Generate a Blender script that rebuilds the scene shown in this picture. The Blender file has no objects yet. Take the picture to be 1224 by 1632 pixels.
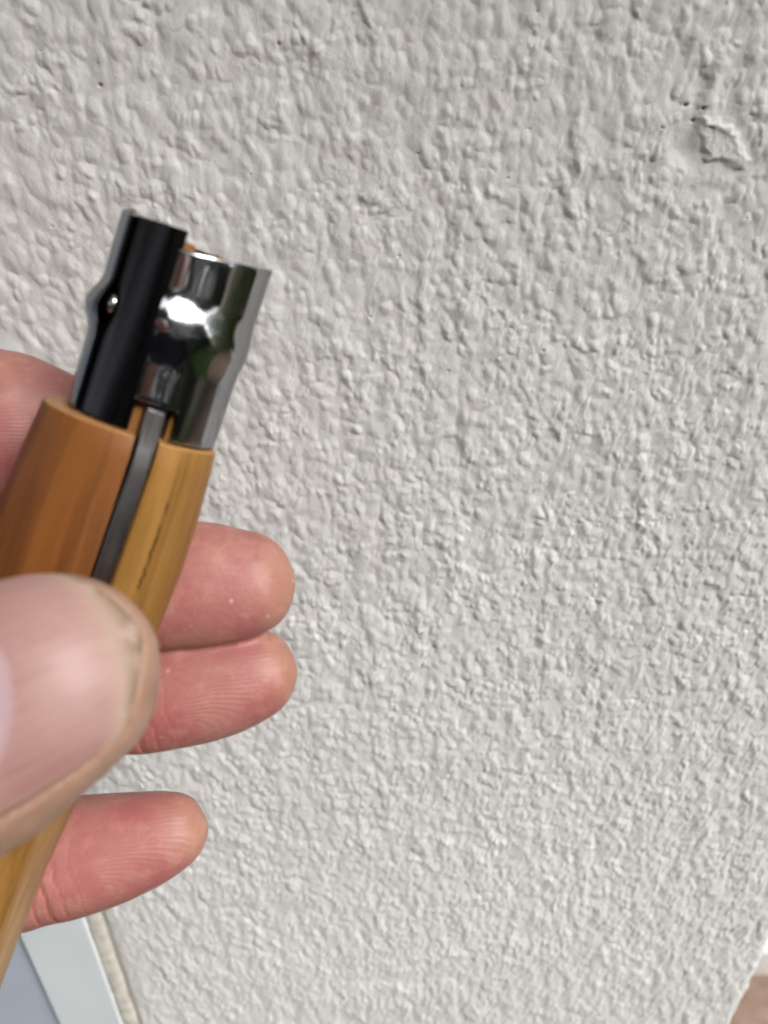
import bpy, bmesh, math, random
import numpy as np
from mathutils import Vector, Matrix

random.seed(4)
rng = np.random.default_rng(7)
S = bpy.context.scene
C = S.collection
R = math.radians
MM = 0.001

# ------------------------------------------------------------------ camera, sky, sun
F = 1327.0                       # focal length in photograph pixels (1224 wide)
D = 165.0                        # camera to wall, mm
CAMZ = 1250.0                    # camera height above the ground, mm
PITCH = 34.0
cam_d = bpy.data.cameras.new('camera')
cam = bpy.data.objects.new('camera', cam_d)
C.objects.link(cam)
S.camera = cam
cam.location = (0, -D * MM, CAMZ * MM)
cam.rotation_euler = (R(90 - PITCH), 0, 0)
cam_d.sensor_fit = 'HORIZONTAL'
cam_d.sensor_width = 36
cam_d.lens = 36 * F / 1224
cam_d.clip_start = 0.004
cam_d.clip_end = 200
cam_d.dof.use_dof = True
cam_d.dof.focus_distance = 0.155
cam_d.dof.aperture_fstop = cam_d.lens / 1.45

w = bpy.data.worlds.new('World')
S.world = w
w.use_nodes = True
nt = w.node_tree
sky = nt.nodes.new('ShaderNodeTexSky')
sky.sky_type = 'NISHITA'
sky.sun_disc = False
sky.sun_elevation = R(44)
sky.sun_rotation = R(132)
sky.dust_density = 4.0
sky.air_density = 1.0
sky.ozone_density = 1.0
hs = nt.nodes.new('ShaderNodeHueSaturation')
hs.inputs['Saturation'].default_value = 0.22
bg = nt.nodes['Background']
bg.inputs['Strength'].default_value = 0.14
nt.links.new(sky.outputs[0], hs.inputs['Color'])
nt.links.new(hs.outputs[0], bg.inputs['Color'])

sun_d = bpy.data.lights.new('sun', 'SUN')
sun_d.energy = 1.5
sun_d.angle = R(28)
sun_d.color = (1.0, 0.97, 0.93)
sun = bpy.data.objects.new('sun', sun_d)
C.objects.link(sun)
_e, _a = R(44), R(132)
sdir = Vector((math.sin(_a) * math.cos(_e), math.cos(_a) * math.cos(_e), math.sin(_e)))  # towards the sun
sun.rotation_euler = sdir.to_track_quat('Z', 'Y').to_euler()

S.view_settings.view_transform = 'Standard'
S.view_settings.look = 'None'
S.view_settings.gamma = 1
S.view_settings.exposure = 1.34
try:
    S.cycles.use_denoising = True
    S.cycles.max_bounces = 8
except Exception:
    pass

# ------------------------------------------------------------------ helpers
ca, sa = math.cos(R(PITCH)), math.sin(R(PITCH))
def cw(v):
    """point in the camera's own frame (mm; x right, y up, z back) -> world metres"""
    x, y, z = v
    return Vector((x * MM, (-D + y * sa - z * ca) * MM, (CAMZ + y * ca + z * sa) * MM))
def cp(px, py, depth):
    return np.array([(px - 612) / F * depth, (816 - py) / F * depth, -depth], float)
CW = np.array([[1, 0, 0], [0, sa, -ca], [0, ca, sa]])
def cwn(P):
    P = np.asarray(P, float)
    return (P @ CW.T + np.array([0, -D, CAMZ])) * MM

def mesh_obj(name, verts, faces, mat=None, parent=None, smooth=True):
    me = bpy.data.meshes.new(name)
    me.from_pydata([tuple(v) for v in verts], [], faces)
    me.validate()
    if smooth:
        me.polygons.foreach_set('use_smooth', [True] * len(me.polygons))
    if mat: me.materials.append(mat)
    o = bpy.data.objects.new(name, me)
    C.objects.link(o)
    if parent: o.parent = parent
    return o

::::

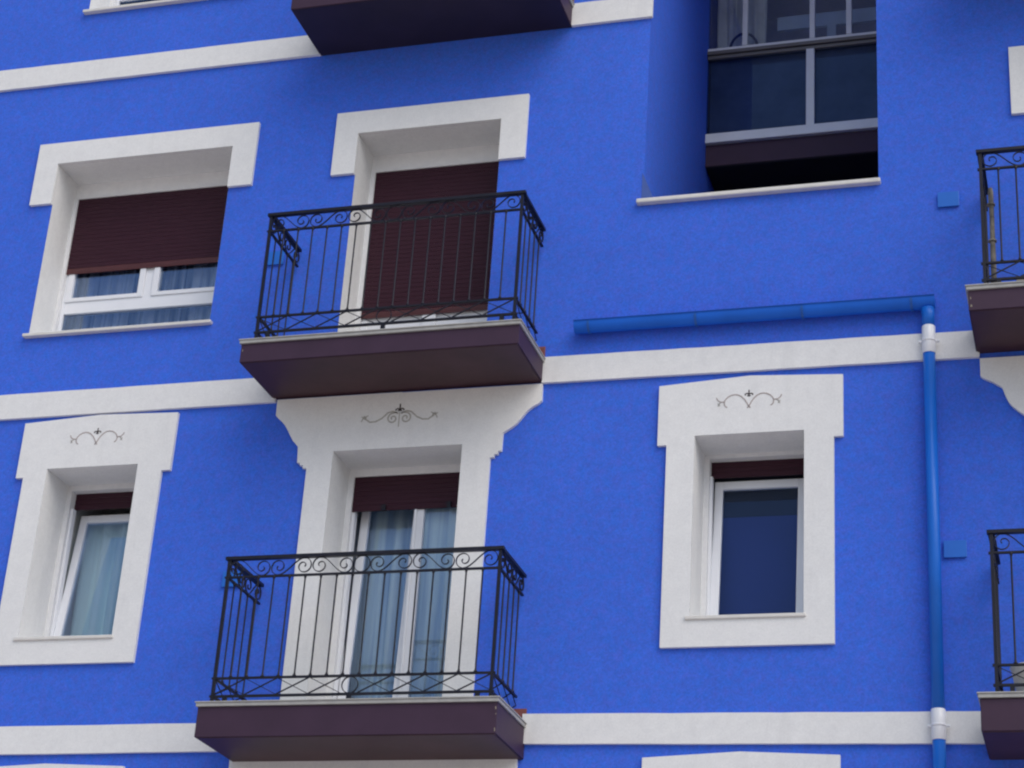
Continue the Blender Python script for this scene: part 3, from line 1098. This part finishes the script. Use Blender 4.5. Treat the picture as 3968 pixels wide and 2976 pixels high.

::::

* Problem description *
In the entries above, find the line that contains "Generate a Blender" and the line that contains "cam_d.dof.aperture_fstop = cam_d.lens / 1.45". Reproduce exactly those two lines and every line between them, but not the pictures.

* Finished task *
Generate a Blender script that rebuilds the scene shown in this picture. The Blender file has no objects yet. Take the picture to be 1224 by 1632 pixels.
import bpy, bmesh, math, random
import numpy as np
from mathutils import Vector, Matrix

random.seed(4)
rng = np.random.default_rng(7)
S = bpy.context.scene
C = S.collection
R = math.radians
MM = 0.001

# ------------------------------------------------------------------ camera, sky, sun
F = 1327.0                       # focal length in photograph pixels (1224 wide)
D = 165.0                        # camera to wall, mm
CAMZ = 1250.0                    # camera height above the ground, mm
PITCH = 34.0
cam_d = bpy.data.cameras.new('camera')
cam = bpy.data.objects.new('camera', cam_d)
C.objects.link(cam)
S.camera = cam
cam.location = (0, -D * MM, CAMZ * MM)
cam.rotation_euler = (R(90 - PITCH), 0, 0)
cam_d.sensor_fit = 'HORIZONTAL'
cam_d.sensor_width = 36
cam_d.lens = 36 * F / 1224
cam_d.clip_start = 0.004
cam_d.clip_end = 200
cam_d.dof.use_dof = True
cam_d.dof.focus_distance = 0.155
cam_d.dof.aperture_fstop = cam_d.lens / 1.45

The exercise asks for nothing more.